Manipulating resonances and absorptions of terahertz ferrite ceramics

Abstract

Ferrites are widely used in the preparation of basic components that function within the microwave band. Compared with ferromagnetic ferrites, which possess a weak internal anisotropy field so that the working frequency of ferrite ceramics cannot be increased into the terahertz band, antiferromagnetic rare earth orthoferrites undergo strong interactions on the order of 100 T so that terahertz (THz) resonances can be supported. However, the zero or near-zero magnetization and internal dipolar fields complicate the manipulation of the THz responses in antiferromagnets using the traditional magnetic method. In this article, we choose PrFeO3 as a model of rare earth orthoferrites and report a method of cooling and thickening to tune the THz resonances and absorptions.
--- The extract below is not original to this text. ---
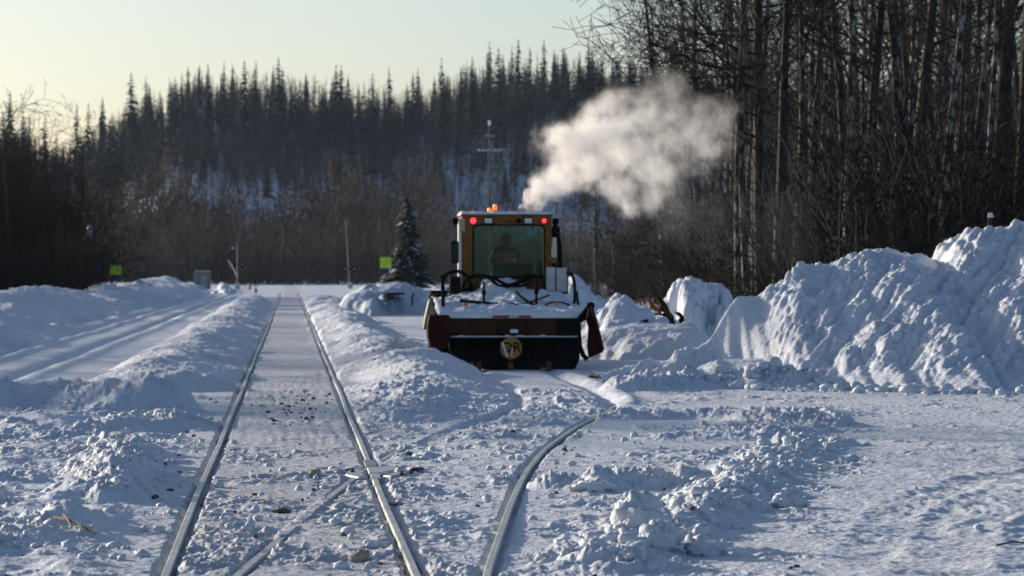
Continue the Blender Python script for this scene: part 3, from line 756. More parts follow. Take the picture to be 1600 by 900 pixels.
# trees one can tell apart: px at the foot line y=450, depth, proto, scale, lean(rot about y), label
named = [
    (1152, 122, 0, 1.0, .0, 'pale speckled trunk, first of the slim pair at the edge of the wood'),
    (1166, 123, 1, 1.0, .0, 'pale speckled trunk, second of the slim pair at the edge of the wood'),
    (1180, 131, 3, 1.1, -.01, 'thick dark trunk just behind the slim pale pair'),
    (1216, 127, 4, .95, .0, 'dark trunk standing between two pale streaks near the wood edge'),
    (1236, 126, 1, 1.0, -.035, 'thin pale trunk leaning slightly outward near the wood edge'),
    (1324, 118, 2, 1.0, -.045, 'pale barked trunk tapering upward with a clear strip of light'),
    (1345, 128, 3, 1.1, .0, 'dark trunk next to the tapering pale barked one'),
    (1462, 112, 2, 1.0, -.175, 'strongly leaning grey trunk crossing the upright ones'),
    (1510, 121, 5, 1.05, -.03, 'pale trunk with lower bark brightly speckled'),
    (1537, 119, 6, 1.0, -.02, 'thin speckled trunk above the saddle of the snow ridge'),
    (1556, 125, 4, 1.25, .0, 'thickest dark trunk of the wood'),
    (1596, 117, 4, 1.15, -.04, 'thick trunk with a lit strip at the edge of view'),
    (1430, 130, 1, 1.0, .0, 'straight thin lit trunk to one side of the leaning grey one'),
]
for px, Y, k, s, ln, lab in named:
    p = P(px, 450, Y); place_wood(p[0], Y, k, rng.rand() * 6.28, s, lab, (ln, 0))
n = 0
while n < 104:
    Y = 126 + 130 * rng.rand() ** 1.1; xe = np.interp(Y, [110, 130, 180, 300], [15.2, 15.6, 20, 27]); x = xe + rng.rand() ** 1.2 * (9 + Y * .06)
    k = rng.randint(9); place_wood(x, Y, k, rng.rand() * 6.28, .8 + .45 * rng.rand(), ('slim pale', 'slender pale', 'pale', 'stout dark', 'thick dark', 'medium pale', 'thin speckled', 'dark', 'speckled')[k] + (' near trunk ' if Y < 150 else ' trunk deeper in the wood ' if Y < 185 else ' far trunk of the wood ') + zone(pxof(x, Y), WMARK), (rng.randn() * .025, rng.randn() * .02)); n += 1
# sweeping-branched tree at the edge
tr, tw = bare_tree(rng, 19, .2, .33, 34, 7.5, 2, .010, .02, dead=6, kids=2, el=(.0, .7), step=.6, bias=math.pi)
p = P(1190, 450, 124); tree_obj('spreading_tree', 'bare tree at the wood edge sending long thin branches out across the sky', 'tree', tr, tw, 'bark_dark', 'twig_dark', (p[0], 124, -.1))
# thin light wood farther back
for i in range(44):
    Y = 250 + 240 * rng.rand(); x = np.interp(Y, [250, 500], [19.5, 36]) + rng.rand() ** 1.3 * 26
    k = (0, 1, 5, 6, 8)[rng.randint(5)]; place_wood(x, Y, k, rng.rand() * 6.28, .6 + .35 * rng.rand(), 'hazy distant bare trunk ' + ('before ' if Y < 370 else 'far behind ') + zone(pxof(x, Y), [(840, 'the loader cab'), (880, 'the cab exhaust pipe'), (940, 'the plough wing'), (1000, 'the buried attachment'), (1060, 'the curved yellow hooks'), (1150, 'the lone snow block'), (9999, 'the snow ridge')]), (rng.randn() * .02, 0), group='distant thin trunks behind the loader')
# undergrowth
def brush(name, label, n, reg, hmin, hmax, mat, r=.012, seed=5, sides=3):
    rg = np.random.RandomState(seed); protos_ = []
    for _ in range(8):
        s = []
        for _s in range(7):
            a = rg.rand() * 6.28; grow(rg, s, np.array((rg.randn() * .15, rg.randn() * .15, -.2)), np.array((math.cos(a) * .35, math.sin(a) * .35, .9)), .8 + .5 * rg.rand(), .014, 2, .16, 1, .02, .6, .005)
        protos_.append(prisms([q[0] for q in s], [q[1] for q in s], [q[2] for q in s], [q[3] for q in s], sides))
    Vs, Fs, off = [], [], 0
    for x, y, z in reg(rg, n):
        V_, F_ = protos_[rg.randint(8)]; a = rg.rand() * 6.28; c, s_ = math.cos(a), math.sin(a); h = hmin + (hmax - hmin) * rg.rand(); w = h * .8
        Q = np.stack([(V_[:, 0] * c - V_[:, 1] * s_) * w + x, (V_[:, 0] * s_ + V_[:, 1] * c) * w + y, V_[:, 2] * h + z], -1)
        Vs.append(Q); Fs.append(F_ + off); off += len(V_)
    return tag(link(name, fast_mesh(name, np.concatenate(Vs), np.concatenate(Fs), [MT[mat]])), label, None, None, 'stuff')
def reg_r(rg, n):
    for _ in range(n):
        Y = 112 + 190 * rg.rand() ** 1.4; xe = np.interp(Y, [110, 130, 180, 300], [15.2, 16.0, 19, 24]); yield xe + rg.rand() * (10 + .07 * Y), Y, 0
brush('undergrowth', 'dark tangled brush filling the wood between the trunks', 520, reg_r, 2.0, 6.5, 'twig_wood')
def reg_r2(rg, n):
    for _ in range(n):
        Y = 104 + 190 * rg.rand(); yield np.interp(Y, [104, 130, 300], [9.5, 13.5, 20.5]) + rg.rand() * 4, Y, 0
brush('bushes', 'low bare bushes at the edge of the wood behind the snow piles', 90, reg_r2, .8, 2.2, 'twig_dark', seed=8)

# dark trees on the left -------------------------------------------------------------------
LEFT = 'dark bare trees left of the track'
lt = []
for k in range(4):
    a, b_ = bare_tree(rng, 12 + 2.5 * rng.rand(), .17, .12, 40, 6.0, 2, .012, .03, dead=4, kids=2, el=(.2, .9), step=.6)
    lt.append((seg_mesh('trunk', a, 7, 'bark_dark'), seg_mesh('crown', b_, 3, 'twig_dark')))
def place_left(x, y, k, s, lab, group=LEFT):
    t = thing('bare_tree', lab, 'tree', (x, y, 0), rng.rand() * 6.28, group); t.scale = (s, s, s * (.95 + .1 * rng.rand()))
    link('trunk', lt[k][0], t); link('crown', lt[k][1], t)
for i in range(26):
    Y = 215 + 95 * rng.rand(); xe = np.interp(Y, [215, 310], [-13.2, -17.5]); x = xe - rng.rand() ** .8 * 15
    s = .74 + .2 * rng.rand()
    if x > -16 : s *= .85
    place_left(x, Y, rng.randint(4), s, 'dark many branched tree ' + zone(pxof(x, Y), [(-40, 'beyond the view edge in'), (30, 'at the view edge of'), (80, 'well inside'), (130, 'by the power pole in'), (9999, 'at the open end of')]) + (' the front' if Y < 250 else ' the back') + ' row, left mass')
place_left(-12.4, 228, 1, .72, 'dark curved branching tree at the open side of the left tree mass')
place_left(-13.3, 262, 2, .62, 'smaller dark bare tree behind the snow topped power pole')
# trees of the same wood standing nearer, beside the view: they throw the long shadows on the left road
for i in range(30):
    Y = 75 + 135 * rng.rand(); x = -0.078 * Y - 16 - 16 * rng.rand()
    place_left(x, Y, rng.randint(4), .7 + .35 * rng.rand(), 'bare tree of the wood beyond the left road', 'wood beyond the left road')
def reg_l(rg, n):
    for _ in range(n):
        Y = 205 + 110 * rg.rand(); yield np.interp(Y, [205, 315], [-11.8, -15.2]) - rg.rand() * 15, Y, 0.2
brush('undergrowth', 'dark brush under the left trees', 260, reg_l, 1.6, 4.5, 'twig_dark', seed=9)

# brown trees at the far edge of the clearing ------------------------------------------------
BROWN = 'brown bare trees at the far end of the clearing'
bt = []
for k in range(6):
    a, b_ = bare_tree(rng, 14 + 4 * rng.rand(), .16, .18, 46, 5.2, 2, .05, .05, dead=3, kids=2, el=(.45, 1.15), step=.8)
    bt.append((seg_mesh('trunk', a, 5, 'bark_dark'), seg_mesh('crown', b_, 3, 'twig_brown')))
for i in range(84):
    row = i % 3; Y = [575, 640, 720][row] + rng.rand() * 40; px = 60 + (i // 3) * 24.5 + rng.rand() * 20
    x = P(px, 450, Y)[0]; topy = np.interp(px, [60, 150, 250, 330, 430, 520, 600, 650, 700, 760], [280, 272, 262, 290, 308, 252, 280, 248, 300, 320])
    s = (427 - topy) / F * Y / 16.0 * [.72, .92, 1.0][row] * (.85 + .25 * rng.rand())
    t = thing('brown_tree', ('front', 'middle', 'rearmost')[row] + ' row hazy brown bare tree ' + zone(px, [(130, 'behind the dark left trees'), (180, 'behind the power pole with transformer'), (240, 'just past the left lime sign'), (300, 'before the signal hut'), (345, 'above the signal hut'), (400, 'above the small crossing signal'), (440, 'at the far rails'), (500, 'over the vanishing track'), (560, 'around the pale signal mast'), (610, 'by the lime sign nearest the spruce'), (670, 'behind the snowy spruce'), (9999, 'behind the loader cab')]), 'tree', (x, Y, -.2), rng.rand() * 6.28, BROWN); t.scale = (s * 1.1, s * 1.1, s)
    k = rng.randint(6); link('trunk', bt[k][0], t); link('crown', bt[k][1], t)
def reg_far(rg, n):
    for _ in range(n):
        Y = 560 + 330 * rg.rand(); px = -60 + 1100 * rg.rand(); yield P(px, 450, Y)[0], Y, -.2
brush('far_brush', 'hazy brown brush along the foot of the far trees', 900, reg_far, 4.0, 9.0, 'twig_brown', seed=12)

# spruces -----------------------------------------------------------------------------------
def spruce_arrays(rg, Ht, W_, whorls, per, seg=1, droop=.35):
    V_, F_ = [], []
    def diamond(p, q, w, up=0.0):
        d = q - p; s_ = np.cross(d, (0, 0, 1)); s_ = s_ / (np.linalg.norm(s_) + 1e-9) * w; m = p + d * .55; b = len(V_)
        V_.extend([p, m + s_ + (0, 0, -w * .35), q, m - s_ + (0, 0, -w * .35)]); F_.append((b, b + 1, b + 2, b + 3))
    for i in range(whorls):
        f = (i + .3 * rg.rand()) / whorls; z = Ht * (.06 + .93 * f); R_ = W_ * (1 - f) ** .62 * (.6 + .6 * rg.rand()) * (1.15 if rg.rand() < .2 else 1) + .10
        for j in range(per):
            if rg.rand() < .12: continue
            a = rg.rand() * 6.283; r_ = R_ * (.6 + .55 * rg.rand())
            p = np.array((0, 0, z + .15 * rg.rand())); q = np.array((math.cos(a) * r_, math.sin(a) * r_, z - droop * r_ * (.6 + .8 * rg.rand())))
            diamond(p, q, .20 * r_ + .10)
            if seg > 1:
                for m_ in range(3):
                    t_ = .35 + .22 * m_; b0 = p + (q - p) * t_; an = a + (rg.rand() - .5) * 1.9; e = b0 + np.array((math.cos(an), math.sin(an), -.5)) * r_ * .38
                    diamond(b0, e, .07 * r_ + .04)
    for j in range(6): # leader
        a = rg.rand() * 6.28; diamond(np.array((0, 0, Ht * .97)), np.array((math.cos(a) * .05, math.sin(a) * .05, Ht * 1.0)), .12)
    tv, tf = prisms([(0, 0, -.6)], [(0, 0, Ht * .93)], [Ht * .011], [.02], 5)
    return np.array(V_), np.array(F_), tv, tf
SPR = 'dark spruces standing along and below the ridge line'
sp = [spruce_arrays(rng, 1.0 * h_, w_, 34, 10) for h_, w_ in ((17, 2.5), (19, 2.8), (15, 2.3), (18, 3.2), (13, 2.3))]
sph = [17, 19, 15, 18, 13]
spm = [fast_mesh('spruce', np.concatenate([a, c]), np.concatenate([b_, d + len(a)]), [MT['needles']]) for a, b_, c, d in sp]
def hz(x, y): return float(hill_h(np.array([x]), np.array([y]))[0])
def ridge_spruce(px, topy, Y, label, wide=1.0):
    x = P(px, 200, Y)[0]; z0 = hz(x, Y); ztop = P(px, topy, Y)[2]; Ht = max(ztop - z0, 8); k = rng.randint(5); s = Ht / sph[k]
    o = link('spruce', spm[k], None, (x, Y, z0 - .3)); o.scale = (s * wide, s * wide, s); o.rotation_euler = (0, 0, rng.rand() * 6.28)
    return tag(o, label, 'spruce', SPR)
tops = [(15, 145), (36, 172), (46, 176), (70, 176), (120, 160), (138, 162), (160, 150), (205, 112), (228, 118), (268, 128), (275, 122), (325, 98), (350, 95), (382, 93), (400, 93), (427, 100), (435, 88), (478, 112), (470, 122), (525, 100), (533, 100), (544, 115), (582, 113), (608, 103), (645, 112), (655, 118), (690, 88), (720, 105), (738, 88), (765, 63), (779, 72), (800, 70), (810, 60), (828, 72), (850, 60), (866, 75), (880, 72), (905, 80), (920, 65), (940, 80), (965, 85), (985, 80), (1057, 58), (1049, 70)]
for px, ty in tops:
    ridge_spruce(px, ty, 1400 + 90 * rng.rand(), {765: 'tall dark spruce, highest of the tight ridge cluster above the loader', 205: 'lone pointed spruce, first of two beside a gap in the ridge line', 228: 'pointed spruce, second of two beside a gap in the ridge line', 15: 'dark spruce breaking the low skyline at the outer end of the ridge', 1057: 'broad dark spruce on the ridge seen under the overhanging branches', 690: 'tall spruce standing clear on the middle of the ridge', 432: 'slender spruce'}.get(px, 'skyline spruce with its tip against the sky ' + zone(px, SMARK)), .8 + .25 * rng.rand())
for i in range(236):
    px = -20 + 1350 * rng.rand(); Y = 1290 + 210 * rng.rand() ** .6; k = rng.randint(5); x = P(px, 200, Y)[0]; s = .7 + .45 * rng.rand() ** 1.4
    o = link('spruce', spm[k], None, (x, Y, hz(x, Y) - .3)); o.scale = (s, s, s); o.rotation_euler = (0, 0, rng.rand() * 6.28)
    tag(o, ('tall' if s > .9 else 'short') + ' dark ' + ('upper' if Y > 1400 else 'lower') + ' hillside spruce ' + zone(px, SMARK), 'spruce', SPR)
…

A combination of tuned time- and frequency-domain spectroscopic responses, including variations in amplitude with the time delay, changes in the transmittance, the peak height, the extinction coefficient κ, dissipation factor tanδ, and absorption coefficient α, which varied with frequency, reveal that our approach is effective. In this work, the resonant frequency of ferrites is promoted to the THz band, providing a highly effective approach for exciting and tuning their resonances and absorptions and offering support for the application of ferrite ceramics in the field of terahertz devices.